MillenniumPost
Opinion

Will customer centricity ever come to the fore?

As one among thousands of newspaper readers who spotted headline ‘Nirmalaya Kumar to join Tata Sons’, I felt happy for the Indian consumer as the news announcing the appointment of celebrated marketing professor and author said that he was expected to bring ‘Customer Centricity’ to the fore across the Tata group companies.

As consumers in a scarcity-hit nation until a few decade ago, Indians are transitioning from queuing to being served as consumers. However, the sales and marketing managers are still striving to understand ‘Customer Centricity’ as the following anecdotes exemplify.

* Which Indian hasn’t faced service issues with her mobile service provider?
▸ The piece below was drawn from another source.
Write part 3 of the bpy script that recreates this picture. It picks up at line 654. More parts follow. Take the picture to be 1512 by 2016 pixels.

From no network to excess billing, from being served valued added services that she never subscribed to a barrage of unsolicited calls despite registering on ‘do not call’ registry.
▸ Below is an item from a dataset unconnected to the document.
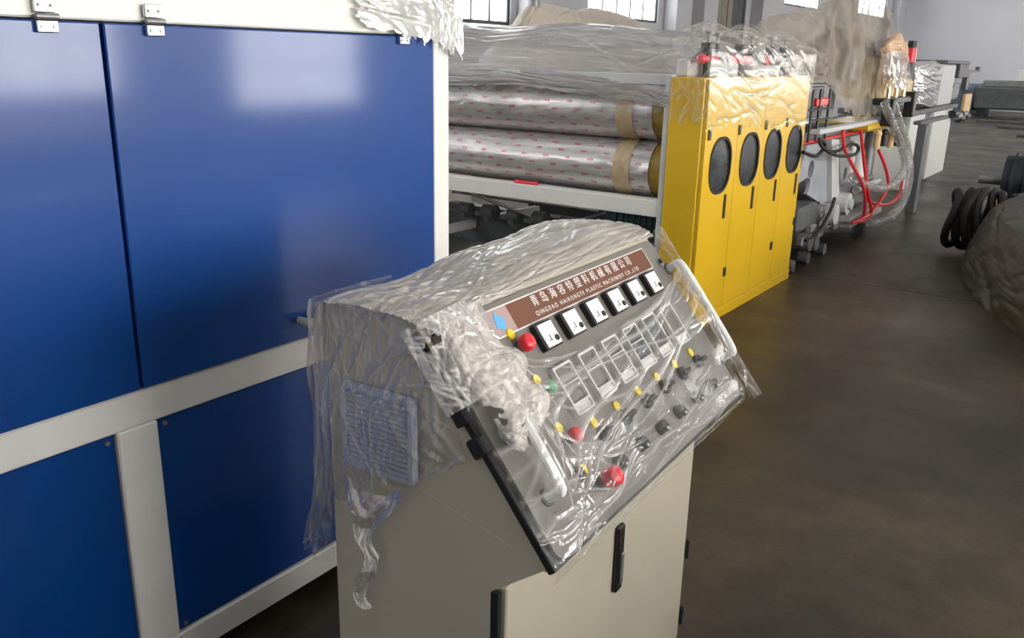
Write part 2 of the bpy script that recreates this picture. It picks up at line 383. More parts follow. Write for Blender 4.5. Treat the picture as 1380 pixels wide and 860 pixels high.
def wall_with_windows(name, axis, c, lo, hi, wins, mat, sgn, pane, n0, shut=()):
    """wall plane perpendicular to axis ('y': runs along x). wins: (a, b, z0, z1, nx, nz)"""
    t = .3; mb = MB()
    def bx(m, a, b, z0, z1, d0, d1, bev=0):
        d0, d1 = sorted((c + sgn * d0, c + sgn * d1))
        if axis == 'y': m.box(a, b, d0, d1, z0, z1, bev)
        else: m.box(d0, d1, a, b, z0, z1, bev)
    cur = lo
    for (a, b, z0, z1, nx, nz) in wins:
        bx(mb, cur, a, 0, ZC, 0, t); bx(mb, a, b, 0, z0, 0, t); bx(mb, a, b, z1, ZC, 0, t); cur = b
    bx(mb, cur, hi, 0, ZC, 0, t)
    W = struct(mb.build(name, mat))
    for k, (a, b, z0, z1, nx, nz) in enumerate(wins):
        isshut = k in shut
        f = MB(); e = .05
        bx(f, a, b, z0, z0 + e, .03, .10); bx(f, a, b, z1 - e, z1, .03, .10)
        bx(f, a, a + e, z0 + e, z1 - e, .03, .10); bx(f, b - e, b, z0 + e, z1 - e, .03, .10)
        wf = struct(f.build('window_%d' % (n0 + k), 'frame'))
        px = (b - a - 2 * e) / nx; pz = (z1 - z0 - 2 * e) / nz
        for i in range(1, nx): m = MB(); bx(m, a + e + i * px - .014, a + e + i * px + .014, z0 + e, z1 - e, .035, .09); m.build('mullion', 'frame', wf)
        for i in range(1, nz): m = MB(); bx(m, a + e, b - e, z0 + e + i * pz - .014, z0 + e + i * pz + .014, .04, .085); m.build('glazing_bar', 'frame', wf)
        if isshut:
            ns = 6; sw = (b - a - 2 * e) / ns
            for i in range(ns): m = MB(); bx(m, a + e + i * sw + .01, a + e + (i + 1) * sw - .01, z0 + e, z1 - e, .045, .07 + .02 * (i % 2)); m.build('shutter_panel', 'shutter' if i < 4 else 'frame', wf)
        else:
            for i in range(nx):
                for j in range(nz):
                    m = MB(); bx(m, a + e + i * px + .002, a + e + (i + 1) * px - .002, z0 + e + j * pz + .002, z0 + e + (j + 1) * pz - .002, .055, .065); m.build('pane', pane, wf)
    return W
wl = [(-4, -1, 2.05, 4.4, 4, 4), (1.5, 4.5, 2.05, 4.4, 4, 4), (6.0, 7.6, 2.05, 4.4, 3, 3), (9.75, 11.15, 2.04, 4.4, 3, 3), (13.4, 16.05, 2.26, 4.4, 5, 3), (18.6, 20.6, 2.0, 4.4, 2, 2),
      (23.2, 26.2, 3.0, 4.6, 5, 2), (30.2, 33.8, 3.1, 4.6, 5, 2)]
wall_with_windows('wall_left', 'y', YL, XB, XE, wl, 'wall', 1, 'pane_l', 1, shut=(5,))
wr = [(-.2, 2.6, 1.0, 3.6, 4, 4), (3.2, 5.72, 1.05, 3.6, 4, 4), (7.25, 9.5, .84, 3.6, 4, 5), (18.4, 21.0, .9, 3.3, 4, 4), (23, 26, .9, 3.3, 4, 4), (28, 31, .9, 3.3, 4, 4), (33, 35.5, .9, 3.3, 4, 4)]
wall_with_windows('wall_right', 'y', YR, XB, XE, wr, 'wall', -1, 'pane_r', 9)
wall_with_windows('wall_back', 'x', XB, YR, YL, [(-2.2, -1.6, 1.6, 3.2, 1, 3), (1.6, 2.2, 1.6, 3.2, 1, 3)], 'wall', -1, 'pane_glint', 16)  # unseen narrow glowing panes, added to put glints on the console film
struct(MB().box(XE, XE + .3, YR, YL, 0, ZC).build('wall_end', 'wallend'))
struct(MB().box(XB, XE, YR, YL, ZC, ZC + .2).build('ceiling', 'ceil'))
for k, xx in enumerate((-3, 2.5, 8, 14, 20, 26, 32)):
    o = MB().box(xx, xx + 1.6, -4.5, 6.5, ZC - .03, ZC - .004).build('window_%d' % (18 + k), 'pane_c'); struct(o)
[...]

* Who hasn’t experienced slow computer networks that bring down the bank branches to a grinding halt as you keep staring at the service delivery norms signage in the branch?

* Why must a customer get groped by clumsy security persons in full public view on entering a mall or wriggle through a 18-inch wide grill door to her favourite bank branch just because they can’t install modern security systems?

* How often do we need to get ‘welcome back’ notes from companies one has discontinued services or stopped using their products?

All these examples are a telling account of how Indian firms love to chase the customer for her money but shy away from addressing real customer issues. Companies come up with innovative ideas to enhance market access, often going a long distance to make it easy for her to buy. The product managers too love making changes to the product and invest in proactively offering new product designs and variants to suit changing customer needs.

When it comes to enhancing customer centricity and addressing customer pain, the enthusiasm of the perky product managers wanes. The head of a large outsourced customer care centre said this is because Indians are culturally averse valuing ‘people’ in general. And the business leaders don’t realise that the customer is a subset of the same group of ‘people’ that it chooses to ignore.
This attitude rules when these companies buy ‘customer services’. While they hire the best sales and marketing teams, engage with the best advertising and branding agencies to look good in public spaces they engage the cheapest service providers for customer support thus damaging the brand.
If Nirmalaya Kumar can help his boss Cyrus Mistry to agree to an entirely new global framework for bringing customer centricity to the Tata Group, he would have resurrected the revolution - for Indian firms to see Customer as the King!